Consider this… Eating our way to heaven.

Is the Eucharist our favorite meal? Something about food is relatable. Food brings us nutrition, sustenance, life, pleasure, enjoyment, energy. Without food we die, it’s as plain as that. Google states that a person can live 8 – 21 days without food before death. How long can we live without Eucharist before our ‘spiritual death?’

This weekend as we celebrate the Body and Blood of Jesus, we are reminded that the Eucharist is food for the journey, our Bread of Life! Without this food, we starve ourselves on our pilgrimage towards heaven. ‘The Eucharist is “the source and summit of the Christian life”. “The other sacraments, and indeed all ecclesiastical ministries and works of the apostolate, are bound up with the Eucharist and are oriented toward it. For in the blessed Eucharist is contained the whole spiritual good of the Church, namely Christ himself, our Pasch.”’ (Catechism of the Catholic Church #1324)

Is the Eucharist the source and summit of all we do? As the Eucharist is to feed us on our pilgrimage through life it should give us the energy, sustenance, enjoyment and true fulfillment that we desire in life. We might struggle to fully understand it, but the Eucharist should be the catalyst of why we live as we do as disciples. Just as Jesus shared his very life in ministry and love, that is shared with us in the Eucharistic meal. At the same time though, we must see Eucharist as a sacrifice, as Jesus’ sacrifice offered for us. The Eucharist as meal and sacrifice should put into perspective the depth of love that God offers us. Not only does the Eucharist show us how much Jesus loves us by dying on the cross for our sins, but also that Jesus gives his very self in Body and Blood so we can inherit eternal life.

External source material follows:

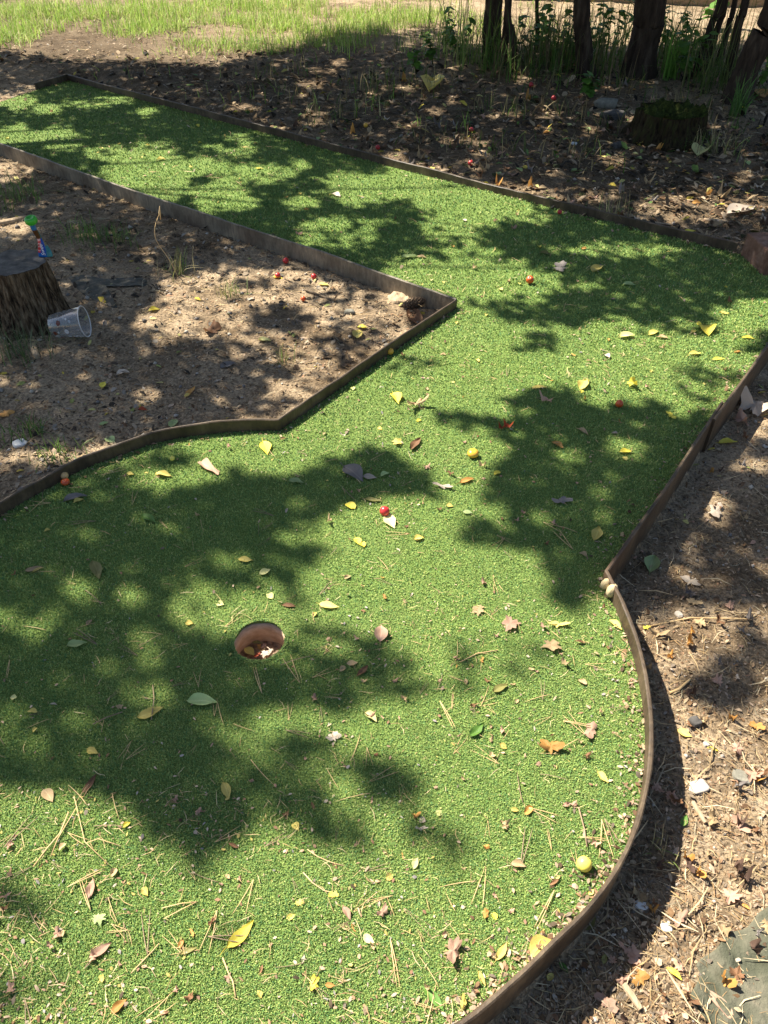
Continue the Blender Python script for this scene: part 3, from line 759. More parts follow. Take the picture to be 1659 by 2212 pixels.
# a few long needles that stand out
def px_needle(p, label, col='needle', r=.0011):
    pts = [(*map(float, at(a, b, .006)), .0065) for a, b in p]
    c = np.mean(pts, axis=0); V, Fc = tube([np.array(q)-c for q in pts], [r]*len(pts), 6)
    o = link('pine_needle', py_mesh('pine_needle', V, Fc, M[col]), loc=tuple(c)); tag(o, label, 'pine needle')
px_needle([(664,1835),(685,1850),(712,1862),(744,1871)], 'thick curved tan needle below a shadow spot at lower centre')
px_needle([(655,1885),(675,1907),(700,1924),(733,1932)], 'thick curved tan needle ending at a yellow scrap', r=.0012)
px_needle([(72,1873),(100,1835),(130,1800),(148,1755)], 'long bundle of pale needles in the lower left sun', r=.0016)
px_needle([(110,1850),(125,1812),(150,1770),(165,1745)], 'second pale needle crossing the long bundle at lower left')
px_needle([(160,1720),(172,1770),(183,1818),(235,1868)], 'long kinked grass stalk at the lower left', r=.0009)
px_needle([(185,1822),(212,1812),(262,1828)], 'pale kinked needle lying across the grass stalk at lower left', r=.001)
px_needle([(283,2103),(305,2080),(330,2054),(344,2038)], 'needle pair pointing up right at the bottom left')
px_needle([(481,2069),(493,2100),(503,2120),(509,2154)], 'long tan needle pair under the large bright yellow leaf', r=.0014)
px_needle([(350,1962),(390,1952),(426,1948)], 'upper needle of a wide open pair at lower left centre')
px_needle([(354,1985),(390,1966),(426,1948)], 'lower needle of a wide open pair at lower left centre')
px_needle([(1250,1745),(1262,1790),(1268,1830)], 'grey twig standing near the yellow plum', 'needle_dark', .0016)
px_needle([(995,1430),(1030,1412),(1075,1405)], 'long needle bundle in the right half of the green', r=.0015)
px_needle([(330,1480),(333,1510),(327,1555)], 'dark branched twig in the shade at left', 'needle_dark', .0013)
px_needle([(200,1565),(230,1550),(265,1538)], 'dark twig leading to the yellow leaf below the hole', 'needle_dark', .0014)

# ------------------------------------------------------------------ fruit
def fruit_mesh(name, mat, r, seed=0, squash=1.0):
    V = []; Fc = []; nu, nv = 28, 18
    for j in range(nv+1):
        th = math.pi*j/nv
        for i in range(nu):
            ph = 2*math.pi*i/nu
            rr = r*(1-.16*math.exp(-(th/.26)**2)-.05*math.exp(-((math.pi-th)/.25)**2))
            cleft = 1-.035*math.exp(-((((ph+math.pi) % (2*math.pi))-math.pi)/.16)**2)*math.sin(th)
            rr *= cleft*(1+.015*math.sin(3*ph+seed))
            V.append((rr*math.sin(th)*math.cos(ph), rr*math.sin(th)*math.sin(ph), rr*math.cos(th)*squash))
    for j in range(nv):
        for i in range(nu): Fc.append((j*nu+i, (j+1)*nu+i, (j+1)*nu+(i+1) % nu, j*nu+(i+1) % nu))
    return py_mesh(name, V, Fc, mat)
M['plum_red'] = mat_fruit('red_plum_skin', (.40, .018, .022), (.60, .055, .05))
M['plum_orange'] = mat_fruit('orange_red_plum_skin', (.52, .06, .015), (.66, .13, .03))
M['plum_yellow'] = mat_fruit('yellow_plum_skin', (.80, .66, .10), (.84, .74, .16))
M['plum_amber'] = mat_fruit('amber_plum_skin', (.66, .33, .03), (.75, .45, .06))
M['plum_peach'] = mat_fruit('peach_plum_skin', (.60, .35, .14), (.70, .47, .22), .5)
M['stalk'] = mat_simple('fruit_stalk', [(.3, (.09, .06, .02)), (.7, (.2, .15, .06))], 60, .8, 0)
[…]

So the question this weekend for us is… Are we Eucharistic people? Do we share in the meal offered by Jesus himself each week on the Lord’s Day? Do we recognize the sacrifice Jesus made for us and come to share again in that sacrifice when we gather at mass? This weekend as the ‘obligation’ to attend mass is reinstituted, we should look at our lives and recognize that to celebrate the Eucharist should never be an ‘obligation’, but a true privilege.

May all of us encounter the true food for the journey, encourage one another to fully participate in Eucharist, welcome those who are coming home to Jesus and may we embody the living presence of Christ by our very lives. Remember… we become what we receive.